The other two filters I carry are pure fun-factors. The gold-and-blue polarizer will punch up the color in a scene. It's my secret weapon for a more exciting image when color is scarce or just plain dull. The NiSi Natural Night Filter will balance different types of light, tame a variety of light-pollution sources, and supply a nice, normal looking, slightly blue hue to a scene. 

Numbers Game
Knowing that I have to use an ND filter is pretty much the easy part. In a typical situation I've narrowed my aperture as far as it will go—let's say to f/16 or f/22—and the ISO is 64 or the lowest setting, and I've extended the shutter speed as much as I can—say to 1/15 second—and there's still too much light coming in. At that point an ND filter is the only way to go, but which one? The 3-, 6-, 10-, or 15-stop?

The truth is that experience is the best teacher; practice the technique and you'll get to know what works in most situations.

I used my 15-stop ND filter for the six-minute exposure it took to capture a dramatic sky over Valensole Plain in Provence. I'd felt the breeze and could see the clouds moving, so the scene seemed a good candidate for a long-exposure photo. One caution: six minutes is a long time when there are other people around who don't understand what you're doing and walk into your shot.

Here's how my thinking would go at the start: for a 1/15-second exposure, I'll start with the 3-stop ND. I'll step up to the 6-stop if I really want to extend things but still keep the exposure under 30 seconds. I'd use the 10-stop mostly when I want to get to 40 seconds or a minute at the end of the day or in really low light. For full-on, challenging daytime shots, I'll always use the 15-stop, and when I do, there's a bit of math involved because of the length of the exposure I'll need.

First, I meter the scene and take a test shot at the f/stop that'll give me the depth of field I want—typically it's f/11 to f/22. Then comes the math, which is easily handled by an iPhone app called ND Timer. In the app I scroll to the shutter speed I used for the test shot and to the strength of the ND filter I'll be using—in this case the 15-stop. The app handles the calculation, counts down the time for the exposure and sounds an alarm when the time's up.

I took this with my Z7, and as I turned the gold-and-blue polarizer on the 14-30mm lens I saw the tones change in the viewfinder. What I wanted was the rocks to be very reflective and very golden; gold-colored rocks don't just happen. I also wanted to accentuate the blue in the sky.

The only drawback is that despite experience, it's likely there will be some lost long-exposure photos along the way. As the shutter stays open, things change—that's what you want, after all—but you can't always predict what changes in light, wind, tide, weather or bus schedules will do to your hopes and intentions.
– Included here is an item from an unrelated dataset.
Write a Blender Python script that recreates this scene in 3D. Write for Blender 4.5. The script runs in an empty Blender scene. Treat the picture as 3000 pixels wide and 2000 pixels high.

So, while none of this is exactly "photography made easy," it's certainly "photography made creative" and "photography under our control." I think you'll find the proof of that, and the worth of the effort, in the photographs. 

I arrived at this Paris location at the blue hour, set up the camera, and angled the composition. To capture the windmill rotation as smoothly as possible, I needed a five-second shutter speed. I set f/16 and ISO 64, but the scene was still a little too bright. Instead of going with a 3-stop ND, I put on the color-enhancing polarizer, which cut the light just enough and when rotated enhanced the color.

Deborah Sandidge's website, deborahsandidge.com, offers a collection of her photographs as well as photo tips and a schedule of upcoming workshops, photo tours, and seminars.

The 2-stop graduated ND filter held back light at the top, eased up toward the center and had no effect on the bottom half of the frame during the 2.5-second exposure. It was important to cut the light at the top so I'd get the color without losing detail in that section of the image. I wanted to make sure that every rich part of that color was captured.